Be Strong, Be Still, But Above All

by

This above all: to thine own self be true,
And it must follow, as the night the day,
Thou canst not then be false to any man.
Farewell, my blessing season this in thee!

 

-Shakespeare

 

Sigh.

 

Of course I was not being true to mine own self.  I was being true to a part of myself, that part of me that lives in fear, that which does not ever have enough, despite the warm bed, the full stomach, the art about her, she still fears.

 

I did a lot of writing.

I did a lot of thinking.

 

Then I did some more writing.

Then I stopped thinking and I started to listen.

 

Shh.

 

“Don’t go.”  She said, simply, “don’t go,” she repeated.

 

Her words rang in my ear.  And eventually those words drifted through my blood stream, into my heart, into my gut.

 

“Follow your fucking bliss, what ever that is,” he said.

 

His words shouted out from the screen.

 

Those words sank through my eyes and seared themselves over that patch of fear in my head.

 

I sat.

I meditated.

 

I walked.

 

I sat and I listened some more.

 

To thine own self be true, was reiterated again.  And then again.

 

I turned over the 8 year piece in my hand, stamped with a Paris emblem, 8 ans Paris, I wiped the tears off my cheeks, I sat with my back flush to the radiator, warm, and still, I listened some more.

 

You are not making a mistake.

Even if you are making a mistake, you are not making a mistake.

 

That part of me that wants to be secure and know everything that is happening and not be surprised, because all surprises are bad right?  Did not want to hear what I was hearing, but my heart did and it blew the thoughts away.

 

I am not going back.

I am staying.

 

I can breathe again.

 

I have to follow my bliss.

I am supposed to travel more.

 

I am not about to give up yet.

 

“Time, takes time,” he said.

 

I breathed in again and felt the tear melt well up in my eyes.

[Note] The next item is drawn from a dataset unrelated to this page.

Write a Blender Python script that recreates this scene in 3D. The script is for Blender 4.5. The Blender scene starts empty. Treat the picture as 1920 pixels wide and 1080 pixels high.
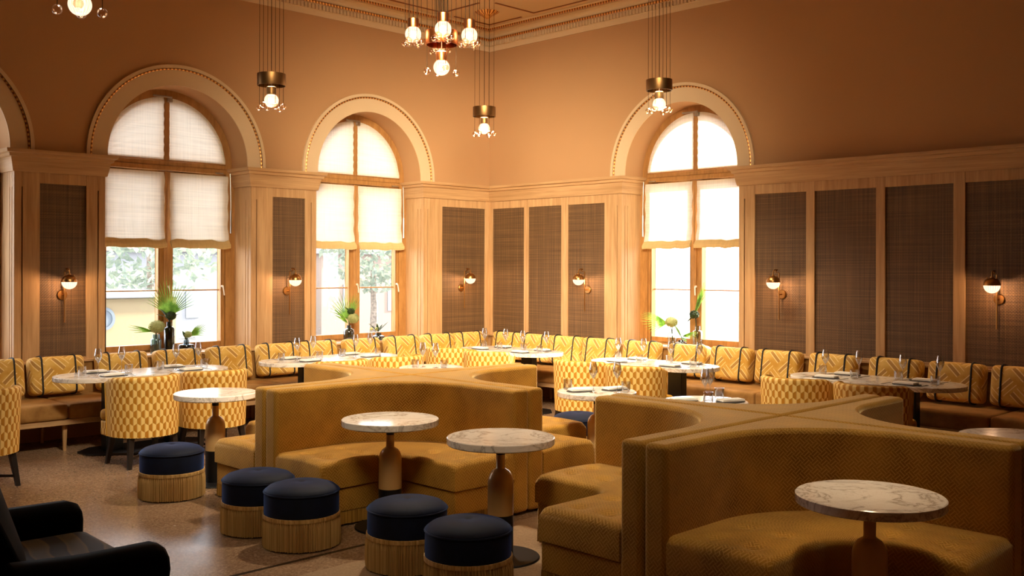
import bpy, bmesh, math, random
from math import pi, sin, cos, sqrt, atan2
from mathutils import Vector, Matrix
random.seed(7)
SC = bpy.context.scene
COL = SC.collection

# ------------------------------------------------------------------ camera, world, sun, exposure
cam_d = bpy.data.cameras.new('camera')
cam = bpy.data.objects.new('camera', cam_d); COL.objects.link(cam)
cam_d.sensor_fit = 'HORIZONTAL'; cam_d.sensor_width = 36.0
cam_d.lens = 1886.3 / 1920 * 36.0
cam_d.shift_y = -(540 - 500.7) / 1920.0
cam_d.clip_start = 0.05; cam_d.clip_end = 300
yaw = 0.787635
cam.location = (-10.202, -10.727, 1.8)
cam.rotation_mode = 'QUATERNION'
cam.rotation_quaternion = (Matrix.Rotation(yaw - pi/2, 4, 'Z') @ Matrix.Rotation(pi/2, 4, 'X') @ Matrix.Rotation(0.00253, 4, 'Z')).to_quaternion()
SC.camera = cam

world = bpy.data.worlds.new('daylight'); SC.world = world
world.use_nodes = True
wnt = world.node_tree; wnt.nodes.clear()
wbg = wnt.nodes.new('ShaderNodeBackground'); wout = wnt.nodes.new('ShaderNodeOutputWorld')
wbg.inputs['Color'].default_value = (0.98, 0.98, 1.0, 1); wbg.inputs['Strength'].default_value = 7.5
wnt.links.new(wbg.outputs[0], wout.inputs[0])

sun_d = bpy.data.lights.new('sun', 'SUN'); sun_d.energy = 40.0; sun_d.angle = 0.06; sun_d.color = (1.0, 0.86, 0.64)
sun = bpy.data.objects.new('sun', sun_d); COL.objects.link(sun)
sun.rotation_euler = Vector((-1.0, 0.18, -0.56)).to_track_quat('-Z', 'Y').to_euler()
sun.location = (8, -5, 8)

def portal(name, loc, rz, w, h):
    d = bpy.data.lights.new(name, 'AREA'); d.shape = 'RECTANGLE'; d.size = w; d.size_y = h
    o = bpy.data.objects.new(name, d); COL.objects.link(o); o.location = loc
    o.rotation_euler = (-pi/2, 0, rz)          # -Z looks into the room
    d.cycles.is_portal = True
    return o
for cx in (-7.49, -4.82, -2.15):
    portal('daylight_opening', (cx, 0.56, 2.35), 0, 1.9, 3.2)
portal('daylight_opening', (0.56, -3.39, 2.35), -pi/2, 1.9, 3.2)

# added spots without fittings, out of view, brightening the centre and seating
def added_spot(loc, aim, watts, deg, blend=0.7, color=(1.0, 0.88, 0.68), size=0.45):
    d = bpy.data.lights.new('added_spot', 'SPOT'); d.energy = watts; d.spot_size = math.radians(deg); d.spot_blend = blend
    d.shadow_soft_size = size; d.color = color
    o = bpy.data.objects.new('added_spot', d); COL.objects.link(o); o.location = loc
    o.rotation_euler = (Vector(aim) - Vector(loc)).to_track_quat('-Z', 'Y').to_euler()
added_spot((-7.2, -6.6, 5.1), (-5.3, -1.6, 0.5), 1900, 40)
added_spot((-6.4, -7.0, 5.1), (-2.2, -4.4, 0.6), 1900, 40)
added_spot((-6.0, -6.0, 5.1), (-2.2, -1.7, 0.5), 1100, 40)
added_spot((-6.2, -6.4, 5.1), (-0.6, -0.6, 2.6), 12500, 49, 1.0, (1.0, 0.84, 0.62), 1.7)  # added to brighten the corner, fading smoothly outward
added_spot((-8.0, -7.6, 5.1), (-5.2, -4.7, 0.5), 950, 36, 0.8, (1.0, 0.84, 0.60), 1.6)
added_spot((-7.4, -8.6, 5.1), (-4.4, -7.2, 0.5), 200, 36)
added_spot((-5.72, -8.55, 5.1), (-5.74, -8.597, 0.75), 620, 11, 0.5, (1.0, 0.74, 0.46))
added_spot((-4.9, -7.9, 5.1), (-4.75, -7.6, 0.9), 260, 50)

vs = SC.view_settings
vs.view_transform = 'Standard'; vs.look = 'None'; vs.exposure = 0.0; vs.gamma = 1.0
vs.use_curve_mapping = False
SC.cycles.use_denoising = True
SC.cycles.max_bounces = 10; SC.cycles.diffuse_bounces = 5; SC.cycles.glossy_bounces = 4
SC.cycles.transparent_max_bounces = 24; SC.cycles.transmission_bounces = 8
SC.cycles.caustics_reflective = False; SC.cycles.caustics_refractive = False
SC.cycles.sample_clamp_indirect = 6.0

# ------------------------------------------------------------------ node helpers and materials
def L(c):
    c = c / 255.0
    return c / 12.92 if c <= 0.04045 else ((c + 0.055) / 1.055) ** 2.4
def rgb(r, g, b): return (L(r), L(g), L(b), 1.0)

class X:                                       # tiny expression wrapper round Math nodes
    def __init__(s, nt, sock): s.nt, s.s = nt, sock
    def op(s, o, *a):
        n = s.nt.nodes.new('ShaderNodeMath'); n.operation = o
        for i, v in enumerate((s,) + a):
            if isinstance(v, X): s.nt.links.new(v.s, n.inputs[i])
            else: n.inputs[i].default_value = v
        return X(s.nt, n.outputs[0])
    def __add__(s, o): return s.op('ADD', o)
    def __sub__(s, o): return s.op('SUBTRACT', o)
    def __mul__(s, o): return s.op('MULTIPLY', o)
    def __truediv__(s, o): return s.op('DIVIDE', o)
    def fract(s): return s.op('FRACT')
    def floor(s): return s.op('FLOOR')
    def abs(s): return s.op('ABSOLUTE')
    def gt(s, v): return s.op('GREATER_THAN', v)
    def lt(s, v): return s.op('LESS_THAN', v)
    def min(s, v): return s.op('MINIMUM', v)
    def max(s, v): return s.op('MAXIMUM', v)
    def mod(s, v): return s.op('FLOORED_MODULO', v)
    def clamp01(s): return s.op('MAXIMUM', 0.0).op('MINIMUM', 1.0)

def new_mat(name, color=(0.8, 0.8, 0.8, 1), rough=0.5, metal=0.0, sheen=0.0, sheen_tint=None, spec=None, coat=0.0):
    m = bpy.data.materials.new(name); m.use_nodes = True
    nt = m.node_tree; b = nt.nodes['Principled BSDF']
    b.inputs['Base Color'].default_value = color
    b.inputs['Roughness'].default_value = rough; b.inputs['Metallic'].default_value = metal
    if sheen:
        b.inputs['Sheen Weight'].default_value = sheen; b.inputs['Sheen Roughness'].default_value = 0.35
        b.inputs['Sheen Tint'].default_value = sheen_tint or color
    if spec is not None: b.inputs['Specular IOR Level'].default_value = spec
    if coat: b.inputs['Coat Weight'].default_value = coat
    m.diffuse_color = color
    return m, nt, b
def coords(nt, which='Object', scale=(1, 1, 1), rot=(0, 0, 0)):
    t = nt.nodes.new('ShaderNodeTexCoord'); mp = nt.nodes.new('ShaderNodeMapping')
    mp.inputs['Scale'].default_value = scale; mp.inputs['Rotation'].default_value = rot
    nt.links.new(t.outputs[which], mp.inputs['Vector'])
    return mp.outputs['Vector']
def xyz(nt, vec):
    n = nt.nodes.new('ShaderNodeSeparateXYZ'); nt.links.new(vec, n.inputs[0])
    return X(nt, n.outputs[0]), X(nt, n.outputs[1]), X(nt, n.outputs[2])
def noise(nt, vec, scale, detail=3, rough=0.5, distort=0):
    n = nt.nodes.new('ShaderNodeTexNoise'); n.inputs['Scale'].default_value = scale
    n.inputs['Detail'].default_value = detail; n.inputs['Roughness'].default_value = rough; n.inputs['Distortion'].default_value = distort
    if vec is not None: nt.links.new(vec, n.inputs['Vector'])
    return X(nt, n.outputs['Fac'])
def ramp(nt, fac, stops):
    n = nt.nodes.new('ShaderNodeValToRGB'); e = n.color_ramp.elements
    while len(e) < len(stops): e.new(0.5)
    for i, (p, c) in enumerate(stops): e[i].position = p; e[i].color = c
    nt.links.new(fac.s, n.inputs[0]); return n.outputs[0]
def mix(nt, fac, a, b):
    n = nt.nodes.new('ShaderNodeMix'); n.data_type = 'RGBA'
    for k, v in ((0, fac), (6, a), (7, b)):
        if isinstance(v, X): nt.links.new(v.s, n.inputs[k])
        elif hasattr(v, 'is_output'): nt.links.new(v, n.inputs[k])
        else: n.inputs[k].default_value = v
    return n.outputs[2]
def bump(nt, b, h, strength=0.3, dist=0.01):
    n = nt.nodes.new('ShaderNodeBump'); n.inputs['Strength'].default_value = strength; n.inputs['Distance'].default_value = dist
    nt.links.new(h.s, n.inputs['Height']); nt.links.new(n.outputs[0], b.inputs['Normal'])
def setc(nt, b, sock): nt.links.new(sock, b.inputs['Base Color'])

def m_plaster(name, c):
    m, nt, b = new_mat(name, c, 0.85, spec=0.2)
    n = noise(nt, coords(nt), 1.3, 4)
    setc(nt, b, mix(nt, n, tuple(v * 0.93 for v in c[:3]) + (1,), c))
    bump(nt, b, noise(nt, coords(nt), 60, 3), 0.06, 0.004)
    return m
M_WALL = m_plaster('wall_plaster', rgb(186, 143, 99))
M_CREAM = m_plaster('cream_plaster', rgb(216, 188, 148))
M_CEIL = m_plaster('ceiling_plaster', rgb(204, 172, 128))

def m_oak(name, scale, c1=rgb(164, 124, 80), c2=rgb(202, 163, 115)):
    m, nt, b = new_mat(name, c2, 0.5, spec=0.35)
    g = noise(nt, coords(nt, 'Object', scale), 1.0, 5, 0.6, 0.4)
    g2 = noise(nt, coords(nt, 'Object', tuple(s * 4 for s in scale)), 1.0, 2)
    f = (g * 0.75 + g2 * 0.25)
    setc(nt, b, ramp(nt, f, [(0.3, c1), (0.68, c2)]))
    bump(nt, b, f, 0.08, 0.002)
    return m
M_OAKV = m_oak('oak_vertical_grain', (22, 22, 1.2))
M_OAKH = m_oak('oak_horizontal_grain', (1.0, 1.0, 26))
M_FRAME = m_oak('window_oak', (18, 18, 3), rgb(150, 104, 54), rgb(190, 140, 80))

def m_cane():
    m, nt, b = new_mat('woven_cane', rgb(104, 72, 48), 0.55, spec=0.4)
    v = coords(nt, 'Object'); x, y, z = xyz(nt, v)
    u = (x + y) * 70.0; w = z * 70.0
    par = ((u.floor() + w.floor()).mod(2.0))
    a = ((u.fract() - 0.5).abs() * 2.0); c = ((w.fract() - 0.5).abs() * 2.0)
    h = par * (a * -1.0 + 1.0) + (par * -1.0 + 1.0) * (c * -1.0 + 1.0)
    s1 = noise(nt, coords(nt, 'Object', (70, 70, 0.9)), 1.0, 2)
    s2 = noise(nt, coords(nt, 'Object', (0.9, 0.9, 70)), 1.0, 2)
    f = h * 0.32 + s1 * 0.45 + s2 * 0.45 - 0.18
    setc(nt, b, ramp(nt, f, [(0.15, rgb(54, 36, 21)), (0.45, rgb(100, 73, 45)), (0.8, rgb(154, 118, 76))]))
    bump(nt, b, h, 0.5, 0.004)
    return m
M_CANE = m_cane()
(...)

No, sir, I am not crying, that is a snowflake caught in my lashes.

 

Liar.

 

But it did snow again today.  Cold flurries, nothing that stuck, not like the fall that happened last night.  I had not realized that the snow was sticking and when my room-mate came in covered in snow I realized I had to go back out.

 

I got out of bed and got dressed.  I took a phone and my camera, my house keys and my muffler, and set out into a wonderland.

 

It was deliriously beautiful.

 

I wanted to walk up and around Sacre Coeur, but I got an unwelcome “tourist guide” who would not stop following me, I cut my walk short to escape the unwanted attention.

 

I did, however, feel softly sweet and safe in the crush of snow, the few cars about going so slow you could cross the street without looking both ways.

 

I turned down job.

I turned down the fear.

 

I said yes to the great unknown.

 

I said, ok, you got me this far, where do you want me to go next?

 

Africa?

 

Maybe, I have always had a desire to travel there.

 

I might stay in Paris, I may go South, I may go where ever the wind blows me.  I may be poor as a church mouse, but I will be rich in experience and abundant with self-love.

 

When I say yes to trying to stick it out and no to that which I know, then I really am in faith.

 

Tonight that is what this feels like.

 

Faith.

 

Sitting in the dark—literally—the electricity went out about a half hour ago and no, I can’t figure out how to get it turned back on and my room-mate does not have a clue and go to the store and buy candles and get into it.

 

Fuck you, I want a cup of hot tea.

 

Um.

 

Yeah, go to the store and buy some candles.

 

Sure thing, boss.

 

I have a dream.

 

I am living it, I am going to keep living it, and when it no longer makes sense, and I cannot find my way, I will just fall down the hill and maybe instead of grasping out for things to stop the inevitable, I will just surrender and fall.

 

Just because I am falling does not mean I am failing.

 

My sweet neighbor just gave me a candle.

 

I don’t have to dash to the corner store.

 

I do not have to freak out.

 

Everything is as it should be.

 

If it’s meant to be I cannot fuck it up.

If it’s not meant to be I can’t manipulate it into happening.

 

I believe I am meant to be here.

I am going to stop trying to fuck it up.

 

I am just going to let it happen.

 

 

*I wrote this blog last night on a dying battery, in the dark.  The electricity blew when I went to put the kettle on.  And the heat went out.  And it’s cold here.  In case you were wondering.   The guardian fixed it this morning, but this was my first chance to get it posted.  Another blog will follow later today.